Su Todaro che rischiò la propria vita per salvare i naufraghi del battello nemico colpito dal suo sommergibile, e su Teseo Tesei, sacrificatosi per non fare fallire una missione, c’è poco da aggiungere. A quest’ultimo sono intestati reparti militari, aeroporti, istituti scolastici, circoli. Speriamo che nessuno si accorga che si tratta della stessa persona che ha inventato i Mas e che della flottiglia è stato uno dei fondatori, sennò sarà necessario procedere a numerose ridenominazioni! Da questi uomini, monarchici ma non fascisti, era composta la X Mas, unità decorata con la medaglia d’oro appuntata alla bandiera della Marina militare, di cui ora è vietato pronunciare il nome! Dopo l’armistizio dell’8 settembre, la X Mas – al pari di tanti altri reparti di alpini, bersaglieri, e marinai – si divise. Una parte si unì alla Repubblica sociale, continuando a combattere al fianco dei tedeschi, un’altra parte proseguì le attività belliche insieme agli Alleati.
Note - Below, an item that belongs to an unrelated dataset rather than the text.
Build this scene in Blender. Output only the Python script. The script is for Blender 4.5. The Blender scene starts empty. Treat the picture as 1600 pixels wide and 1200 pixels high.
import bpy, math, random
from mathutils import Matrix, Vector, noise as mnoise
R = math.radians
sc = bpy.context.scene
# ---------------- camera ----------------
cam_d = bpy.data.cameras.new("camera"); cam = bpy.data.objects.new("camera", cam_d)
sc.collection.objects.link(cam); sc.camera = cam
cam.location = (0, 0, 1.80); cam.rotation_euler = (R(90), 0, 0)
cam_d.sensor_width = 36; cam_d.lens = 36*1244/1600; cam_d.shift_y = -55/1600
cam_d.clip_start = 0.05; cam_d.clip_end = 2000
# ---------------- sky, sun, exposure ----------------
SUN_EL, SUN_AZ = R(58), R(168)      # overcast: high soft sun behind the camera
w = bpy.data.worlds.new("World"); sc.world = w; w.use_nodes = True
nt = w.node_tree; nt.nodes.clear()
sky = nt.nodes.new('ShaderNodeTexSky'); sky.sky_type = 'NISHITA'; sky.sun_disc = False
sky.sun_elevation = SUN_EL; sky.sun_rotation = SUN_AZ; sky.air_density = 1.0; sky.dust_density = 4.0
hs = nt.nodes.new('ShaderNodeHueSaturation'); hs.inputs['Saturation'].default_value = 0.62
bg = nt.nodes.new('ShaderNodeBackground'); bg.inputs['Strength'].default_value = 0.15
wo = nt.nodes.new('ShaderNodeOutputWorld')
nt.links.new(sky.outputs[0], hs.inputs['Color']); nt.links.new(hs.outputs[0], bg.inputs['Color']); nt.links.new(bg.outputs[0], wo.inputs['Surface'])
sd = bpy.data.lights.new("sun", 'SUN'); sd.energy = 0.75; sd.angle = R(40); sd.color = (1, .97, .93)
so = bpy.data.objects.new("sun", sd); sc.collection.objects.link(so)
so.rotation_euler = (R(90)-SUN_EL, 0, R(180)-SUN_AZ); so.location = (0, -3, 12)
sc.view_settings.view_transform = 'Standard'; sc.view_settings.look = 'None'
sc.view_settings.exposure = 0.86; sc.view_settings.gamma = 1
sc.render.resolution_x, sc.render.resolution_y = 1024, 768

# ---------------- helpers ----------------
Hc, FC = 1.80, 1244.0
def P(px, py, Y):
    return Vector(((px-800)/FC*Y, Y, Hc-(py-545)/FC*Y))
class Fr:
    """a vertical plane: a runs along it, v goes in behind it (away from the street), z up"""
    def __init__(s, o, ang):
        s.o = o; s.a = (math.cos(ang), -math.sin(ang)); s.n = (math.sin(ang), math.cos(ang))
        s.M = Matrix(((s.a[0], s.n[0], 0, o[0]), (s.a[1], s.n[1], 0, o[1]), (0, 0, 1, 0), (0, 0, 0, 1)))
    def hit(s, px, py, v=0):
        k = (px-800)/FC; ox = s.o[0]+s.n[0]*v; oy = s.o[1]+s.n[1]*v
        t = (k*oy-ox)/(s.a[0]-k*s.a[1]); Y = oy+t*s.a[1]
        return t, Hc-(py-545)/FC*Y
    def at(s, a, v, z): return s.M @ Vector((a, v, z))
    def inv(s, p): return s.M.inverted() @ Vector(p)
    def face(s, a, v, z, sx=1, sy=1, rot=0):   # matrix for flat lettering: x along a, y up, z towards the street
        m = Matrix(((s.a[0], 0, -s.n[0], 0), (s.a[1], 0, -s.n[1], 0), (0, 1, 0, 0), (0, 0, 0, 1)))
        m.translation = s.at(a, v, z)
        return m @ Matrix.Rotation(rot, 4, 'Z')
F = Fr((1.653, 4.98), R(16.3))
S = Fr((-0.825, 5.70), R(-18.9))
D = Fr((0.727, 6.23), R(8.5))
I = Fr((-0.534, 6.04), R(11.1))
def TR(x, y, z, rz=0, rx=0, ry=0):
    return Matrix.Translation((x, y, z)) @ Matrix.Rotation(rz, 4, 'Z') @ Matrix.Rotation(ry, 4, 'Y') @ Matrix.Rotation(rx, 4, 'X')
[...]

Il reparto costituito presso la Repubblica sociale non è riconosciuto dallo Stato italiano come successore legittimo della Decima Mas regia. E ciò dovrebbe essere sufficiente per capire a quale Decima faccia riferimento il motto gridato dai marinai. Ma a sentire pronunciare quel nome molti intellettuali, a partire dallo scorso anno, si sono scandalizzati. Ed evidentemente ci si è dovuti adeguare.
Associare i crimini commessi da taluni componenti della X Mas dopo l’8 settembre alle gesta dell’Unità nella sua interezza, è come mettere in discussione gli aspetti più nobili della resistenza a causa dei crimini commessi da alcune bande partigiane dopo il 25 Aprile. Duole che si possano semplificare episodi così importanti della storia del nostro Paese, ma soprattutto che possano essere vanificate gesta eroiche e umanitarie compiute dai più valorosi reparti della Seconda guerra mondiale. Dovrebbe intervenire il Presidente della Repubblica, capo delle Forze armate, per rendere merito a coloro che hanno dato la vita per il Paese e per non disperdere il patrimonio di quei comportamenti che tuttora dovrebbero costituire un esempio, almeno per tutti i rappresentanti delle istituzioni.